L’Agence suédoise de Coopération et de Développement international (SIDA) reconnaît la nécessité d’investir dans au moins une université de recherche dans chaque pays. C’est ainsi qu’elle finance la construction d’infrastructures de base nécessaires à l’amélioration des conditions de travail des chercheurs, notamment des laboratoires, des bibliothèques et du matériel informatique, ainsi que la formation du personnel des universités.

Par exemple, en Ouganda, le SIDA appuie les efforts de l’Université Makerere pour le développement des capacités de formation en matière de recherche, d’amélioration de l’accès aux équipements et aux  logiciels indispensables, la modernisation des infrastructures et l’administration de la recherche. Ce partenariat est basé sur des promesses de financement à long terme sur  une période de 20 à 30 ans. (Voir 'Comment l’Université de Makerere a recouvré son prestige').

La Suède a intégré l’appui à la recherche dans ses stratégies de coopération bilatérale et des conseillers en matière de recherche font partie de ses équipes pour chaque pays. Le financement de la recherche est planifié en tenant compte des stratégies des universités locales pour le développement de la recherche. Par ailleurs, plus récemment, quelques pays se sont lancés dans la promotion de stratégies nationales en tant que cadres de financement. Par exemple, le nouveau ministre mozambicain de la science et de la technologie a mis au point une stratégie de développement de son secteur scientifique. Davantage de gouvernements et d’institutions des pays à faibles revenus doivent lancer des stratégies similaires, afin que les agences de coopération internationales puissent harmoniser le financement de la recherche avec des plans et des objectifs nationaux. .

Que les bailleurs de fonds s’en avisent

Malheureusement, les autres institutions de financement tardent encore à s’impliquer dans l’appui de ces stratégies élargies de développement de la recherche.

Les bailleurs de fonds doivent comprendre la nécessité (et investir en ce sens) de bénéficier de bases saines pour le développement de la recherche. Il faut différents types de financement assimilables au modèle suédois pour le développement des capacités.

Une communauté de chercheurs produit non seulement de nouvelles connaissances scientifiques, mais elle met également à la disposition des décideurs et du public de nombreuses découvertes et innovations internationales. Ces informations sont vitales aussi pour l’élaboration de stratégies locales de développement et l’évaluation de la contribution de l’aide à ces stratégies.
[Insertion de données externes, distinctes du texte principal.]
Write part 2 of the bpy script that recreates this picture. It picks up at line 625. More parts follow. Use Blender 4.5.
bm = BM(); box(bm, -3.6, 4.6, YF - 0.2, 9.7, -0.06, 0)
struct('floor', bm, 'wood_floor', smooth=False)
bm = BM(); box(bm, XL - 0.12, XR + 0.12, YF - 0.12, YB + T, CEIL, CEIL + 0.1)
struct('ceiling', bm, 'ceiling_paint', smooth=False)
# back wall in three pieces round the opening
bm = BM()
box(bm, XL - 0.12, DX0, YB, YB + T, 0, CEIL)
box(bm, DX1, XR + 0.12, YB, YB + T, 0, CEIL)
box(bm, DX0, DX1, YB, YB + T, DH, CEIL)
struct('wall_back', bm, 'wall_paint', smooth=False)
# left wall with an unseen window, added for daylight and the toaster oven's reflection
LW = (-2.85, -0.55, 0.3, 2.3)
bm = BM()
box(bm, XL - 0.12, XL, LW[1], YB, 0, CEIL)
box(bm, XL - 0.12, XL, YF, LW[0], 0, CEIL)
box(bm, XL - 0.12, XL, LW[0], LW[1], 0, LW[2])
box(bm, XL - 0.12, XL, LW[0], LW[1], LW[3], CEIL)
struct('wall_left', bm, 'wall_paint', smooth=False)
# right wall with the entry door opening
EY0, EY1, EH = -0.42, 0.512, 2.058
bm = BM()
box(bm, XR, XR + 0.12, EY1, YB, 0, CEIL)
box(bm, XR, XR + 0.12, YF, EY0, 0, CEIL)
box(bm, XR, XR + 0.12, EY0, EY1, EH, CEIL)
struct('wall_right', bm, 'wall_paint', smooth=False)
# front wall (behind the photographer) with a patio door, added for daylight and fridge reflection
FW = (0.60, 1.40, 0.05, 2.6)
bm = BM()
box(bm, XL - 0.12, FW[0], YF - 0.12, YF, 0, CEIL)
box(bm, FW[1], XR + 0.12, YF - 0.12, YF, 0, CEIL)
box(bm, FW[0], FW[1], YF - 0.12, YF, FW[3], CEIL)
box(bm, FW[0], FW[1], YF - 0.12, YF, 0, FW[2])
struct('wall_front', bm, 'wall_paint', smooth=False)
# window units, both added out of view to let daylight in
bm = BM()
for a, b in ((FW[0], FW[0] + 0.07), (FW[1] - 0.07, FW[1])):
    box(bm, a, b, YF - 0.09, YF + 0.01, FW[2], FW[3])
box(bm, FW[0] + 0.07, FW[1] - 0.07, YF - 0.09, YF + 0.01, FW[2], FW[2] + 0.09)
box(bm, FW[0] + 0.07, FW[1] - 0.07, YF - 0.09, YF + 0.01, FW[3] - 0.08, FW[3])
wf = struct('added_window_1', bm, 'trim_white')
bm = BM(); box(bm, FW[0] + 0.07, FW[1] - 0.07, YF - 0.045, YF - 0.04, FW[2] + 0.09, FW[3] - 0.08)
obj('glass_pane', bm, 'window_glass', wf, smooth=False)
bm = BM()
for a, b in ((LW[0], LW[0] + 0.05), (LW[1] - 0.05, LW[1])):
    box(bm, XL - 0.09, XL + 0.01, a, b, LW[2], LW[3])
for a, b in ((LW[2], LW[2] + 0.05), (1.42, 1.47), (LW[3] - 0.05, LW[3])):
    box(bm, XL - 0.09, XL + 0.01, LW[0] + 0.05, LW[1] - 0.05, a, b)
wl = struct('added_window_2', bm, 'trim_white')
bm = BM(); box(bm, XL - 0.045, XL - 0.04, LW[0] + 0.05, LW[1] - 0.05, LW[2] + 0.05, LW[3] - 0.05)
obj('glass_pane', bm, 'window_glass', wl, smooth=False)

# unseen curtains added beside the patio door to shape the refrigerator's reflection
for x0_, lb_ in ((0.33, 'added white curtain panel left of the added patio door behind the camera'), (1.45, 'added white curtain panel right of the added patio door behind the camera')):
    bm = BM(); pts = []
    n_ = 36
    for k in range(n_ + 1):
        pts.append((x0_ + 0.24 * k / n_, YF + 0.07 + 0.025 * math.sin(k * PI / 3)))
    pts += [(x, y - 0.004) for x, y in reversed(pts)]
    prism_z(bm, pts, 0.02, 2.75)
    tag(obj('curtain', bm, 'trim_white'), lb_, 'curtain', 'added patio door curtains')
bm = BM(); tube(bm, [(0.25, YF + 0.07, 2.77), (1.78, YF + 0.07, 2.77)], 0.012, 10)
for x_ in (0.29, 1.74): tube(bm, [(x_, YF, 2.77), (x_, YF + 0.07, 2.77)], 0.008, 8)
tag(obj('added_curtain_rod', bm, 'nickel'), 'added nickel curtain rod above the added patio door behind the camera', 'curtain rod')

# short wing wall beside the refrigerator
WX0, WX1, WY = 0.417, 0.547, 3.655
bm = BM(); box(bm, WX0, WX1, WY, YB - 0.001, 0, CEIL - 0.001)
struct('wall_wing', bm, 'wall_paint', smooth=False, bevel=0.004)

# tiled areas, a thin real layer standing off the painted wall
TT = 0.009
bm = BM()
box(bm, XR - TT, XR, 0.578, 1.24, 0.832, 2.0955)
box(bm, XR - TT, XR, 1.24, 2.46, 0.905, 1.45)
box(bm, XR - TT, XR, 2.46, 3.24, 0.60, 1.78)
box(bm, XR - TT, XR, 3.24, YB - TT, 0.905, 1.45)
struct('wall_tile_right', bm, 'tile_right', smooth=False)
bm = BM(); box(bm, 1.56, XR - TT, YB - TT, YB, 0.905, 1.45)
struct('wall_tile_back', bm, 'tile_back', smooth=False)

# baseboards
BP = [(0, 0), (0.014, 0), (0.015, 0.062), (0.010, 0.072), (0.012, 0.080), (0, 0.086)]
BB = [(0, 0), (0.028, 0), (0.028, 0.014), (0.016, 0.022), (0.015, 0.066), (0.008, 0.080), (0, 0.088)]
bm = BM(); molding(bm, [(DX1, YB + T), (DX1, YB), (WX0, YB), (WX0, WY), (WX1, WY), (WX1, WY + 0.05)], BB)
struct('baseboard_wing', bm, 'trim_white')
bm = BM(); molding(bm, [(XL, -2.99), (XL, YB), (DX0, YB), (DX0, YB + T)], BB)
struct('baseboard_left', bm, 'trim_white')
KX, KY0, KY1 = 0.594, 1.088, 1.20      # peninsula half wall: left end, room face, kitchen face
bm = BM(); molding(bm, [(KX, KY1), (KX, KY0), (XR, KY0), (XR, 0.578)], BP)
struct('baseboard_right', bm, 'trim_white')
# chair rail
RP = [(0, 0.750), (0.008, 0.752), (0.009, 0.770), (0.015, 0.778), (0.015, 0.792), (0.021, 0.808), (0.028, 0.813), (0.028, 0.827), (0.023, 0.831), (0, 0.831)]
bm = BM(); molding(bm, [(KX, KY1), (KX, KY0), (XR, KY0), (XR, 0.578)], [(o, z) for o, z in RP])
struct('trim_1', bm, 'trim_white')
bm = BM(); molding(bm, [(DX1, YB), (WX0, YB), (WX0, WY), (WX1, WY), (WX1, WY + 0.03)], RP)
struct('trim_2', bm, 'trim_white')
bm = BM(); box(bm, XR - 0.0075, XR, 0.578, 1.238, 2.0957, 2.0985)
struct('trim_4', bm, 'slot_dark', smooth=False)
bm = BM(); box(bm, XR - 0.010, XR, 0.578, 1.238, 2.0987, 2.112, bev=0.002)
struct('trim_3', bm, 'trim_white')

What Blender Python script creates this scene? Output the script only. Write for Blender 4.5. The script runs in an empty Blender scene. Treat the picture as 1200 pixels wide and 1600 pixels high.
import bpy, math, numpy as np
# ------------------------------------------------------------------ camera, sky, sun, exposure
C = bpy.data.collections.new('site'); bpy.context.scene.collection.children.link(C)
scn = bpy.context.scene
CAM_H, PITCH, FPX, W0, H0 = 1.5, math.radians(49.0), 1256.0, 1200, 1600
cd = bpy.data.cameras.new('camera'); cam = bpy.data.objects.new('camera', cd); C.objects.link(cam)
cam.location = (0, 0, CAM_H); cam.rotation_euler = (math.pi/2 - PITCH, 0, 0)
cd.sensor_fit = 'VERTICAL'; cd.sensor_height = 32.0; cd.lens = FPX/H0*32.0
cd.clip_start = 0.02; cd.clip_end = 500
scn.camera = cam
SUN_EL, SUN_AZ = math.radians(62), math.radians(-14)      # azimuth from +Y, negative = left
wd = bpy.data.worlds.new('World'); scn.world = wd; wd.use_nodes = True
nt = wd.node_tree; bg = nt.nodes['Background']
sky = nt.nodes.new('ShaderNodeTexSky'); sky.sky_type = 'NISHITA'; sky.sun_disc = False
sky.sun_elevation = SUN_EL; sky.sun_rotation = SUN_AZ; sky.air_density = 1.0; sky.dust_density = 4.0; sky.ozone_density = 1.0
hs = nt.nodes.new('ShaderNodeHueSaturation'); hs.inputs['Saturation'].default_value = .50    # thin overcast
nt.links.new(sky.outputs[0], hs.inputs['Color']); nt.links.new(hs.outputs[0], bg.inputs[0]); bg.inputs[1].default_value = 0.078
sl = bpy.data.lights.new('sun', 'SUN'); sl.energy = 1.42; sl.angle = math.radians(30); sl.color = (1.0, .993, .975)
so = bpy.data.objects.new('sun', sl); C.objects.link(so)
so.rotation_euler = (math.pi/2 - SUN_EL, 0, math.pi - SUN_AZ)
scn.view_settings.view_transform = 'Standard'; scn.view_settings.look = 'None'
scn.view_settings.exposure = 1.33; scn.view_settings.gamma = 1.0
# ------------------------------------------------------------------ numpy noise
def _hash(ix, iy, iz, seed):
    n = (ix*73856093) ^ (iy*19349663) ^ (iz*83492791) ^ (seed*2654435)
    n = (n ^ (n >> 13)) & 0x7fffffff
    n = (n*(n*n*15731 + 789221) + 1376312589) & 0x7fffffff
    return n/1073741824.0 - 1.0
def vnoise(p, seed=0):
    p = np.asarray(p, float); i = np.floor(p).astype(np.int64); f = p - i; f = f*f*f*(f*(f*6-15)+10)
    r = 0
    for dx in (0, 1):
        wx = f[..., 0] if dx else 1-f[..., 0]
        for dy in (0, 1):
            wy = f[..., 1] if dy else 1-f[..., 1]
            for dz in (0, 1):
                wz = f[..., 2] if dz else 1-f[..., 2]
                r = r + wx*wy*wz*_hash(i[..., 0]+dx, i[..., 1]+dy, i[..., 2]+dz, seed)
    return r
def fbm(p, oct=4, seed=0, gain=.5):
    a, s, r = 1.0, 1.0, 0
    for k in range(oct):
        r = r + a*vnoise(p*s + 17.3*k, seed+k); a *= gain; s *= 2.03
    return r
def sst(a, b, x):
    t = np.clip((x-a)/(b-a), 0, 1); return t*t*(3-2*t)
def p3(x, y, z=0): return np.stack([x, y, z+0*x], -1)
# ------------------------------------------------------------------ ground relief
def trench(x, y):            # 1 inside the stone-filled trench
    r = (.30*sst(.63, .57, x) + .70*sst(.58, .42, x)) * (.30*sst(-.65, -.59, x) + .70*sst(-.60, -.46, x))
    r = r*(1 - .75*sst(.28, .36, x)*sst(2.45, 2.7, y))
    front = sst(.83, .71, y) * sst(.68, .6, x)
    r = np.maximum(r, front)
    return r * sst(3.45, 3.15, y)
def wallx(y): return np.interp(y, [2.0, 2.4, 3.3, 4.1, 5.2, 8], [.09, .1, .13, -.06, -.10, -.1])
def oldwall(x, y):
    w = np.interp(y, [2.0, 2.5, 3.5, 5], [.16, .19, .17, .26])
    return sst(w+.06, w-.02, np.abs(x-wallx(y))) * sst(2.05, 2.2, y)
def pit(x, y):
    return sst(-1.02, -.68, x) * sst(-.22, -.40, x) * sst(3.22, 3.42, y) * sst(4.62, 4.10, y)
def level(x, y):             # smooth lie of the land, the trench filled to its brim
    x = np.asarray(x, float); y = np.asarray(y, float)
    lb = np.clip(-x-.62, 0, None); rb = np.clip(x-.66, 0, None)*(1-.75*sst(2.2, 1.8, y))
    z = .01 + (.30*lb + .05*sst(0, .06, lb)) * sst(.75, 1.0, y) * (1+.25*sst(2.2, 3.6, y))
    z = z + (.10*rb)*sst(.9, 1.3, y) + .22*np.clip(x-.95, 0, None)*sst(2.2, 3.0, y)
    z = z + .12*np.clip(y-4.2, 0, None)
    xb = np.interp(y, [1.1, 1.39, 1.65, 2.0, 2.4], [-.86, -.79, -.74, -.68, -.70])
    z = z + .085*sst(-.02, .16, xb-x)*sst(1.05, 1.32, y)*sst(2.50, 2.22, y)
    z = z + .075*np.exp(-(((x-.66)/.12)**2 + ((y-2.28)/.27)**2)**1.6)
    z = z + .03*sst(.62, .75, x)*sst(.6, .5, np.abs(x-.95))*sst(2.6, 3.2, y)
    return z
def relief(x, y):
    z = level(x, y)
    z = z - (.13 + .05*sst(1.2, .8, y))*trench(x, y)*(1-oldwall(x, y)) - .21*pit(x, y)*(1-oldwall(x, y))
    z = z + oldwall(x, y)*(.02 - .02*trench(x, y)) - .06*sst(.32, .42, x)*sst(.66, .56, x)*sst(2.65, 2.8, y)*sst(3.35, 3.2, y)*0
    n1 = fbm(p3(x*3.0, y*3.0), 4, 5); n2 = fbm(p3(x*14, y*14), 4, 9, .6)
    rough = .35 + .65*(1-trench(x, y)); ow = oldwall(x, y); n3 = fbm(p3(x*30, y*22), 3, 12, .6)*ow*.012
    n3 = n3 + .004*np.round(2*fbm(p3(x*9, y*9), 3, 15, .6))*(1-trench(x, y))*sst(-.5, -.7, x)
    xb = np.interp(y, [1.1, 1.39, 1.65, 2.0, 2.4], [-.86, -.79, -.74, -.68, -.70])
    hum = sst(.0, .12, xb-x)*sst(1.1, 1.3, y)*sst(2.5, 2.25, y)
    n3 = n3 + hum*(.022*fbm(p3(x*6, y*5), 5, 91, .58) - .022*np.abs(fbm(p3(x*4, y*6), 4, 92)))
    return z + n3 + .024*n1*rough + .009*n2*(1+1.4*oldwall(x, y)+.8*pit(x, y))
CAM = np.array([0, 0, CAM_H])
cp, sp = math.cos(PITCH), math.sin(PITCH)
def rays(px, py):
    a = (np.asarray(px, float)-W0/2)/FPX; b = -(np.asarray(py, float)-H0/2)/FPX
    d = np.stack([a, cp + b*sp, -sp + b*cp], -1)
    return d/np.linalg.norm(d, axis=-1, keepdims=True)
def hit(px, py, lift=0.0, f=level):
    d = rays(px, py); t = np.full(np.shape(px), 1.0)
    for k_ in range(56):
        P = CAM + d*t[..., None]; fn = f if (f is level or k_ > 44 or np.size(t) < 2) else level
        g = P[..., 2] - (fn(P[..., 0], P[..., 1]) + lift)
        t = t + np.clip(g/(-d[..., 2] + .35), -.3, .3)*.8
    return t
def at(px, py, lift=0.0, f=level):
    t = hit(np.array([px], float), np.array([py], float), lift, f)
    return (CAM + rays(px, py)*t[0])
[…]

Si les bailleurs de fonds veulent vraiment accorder une place à ‘l’appropriation’ dans le dialogue pour le développement, ils doivent faire du financement des capacités institutionnelles l’un des aspects clés de la coopération bilatérale au développment.

Berit Olsson, ancienne Directrice de l’Agence suédoise de coopération scientifique avec les pays en développement (SAREC).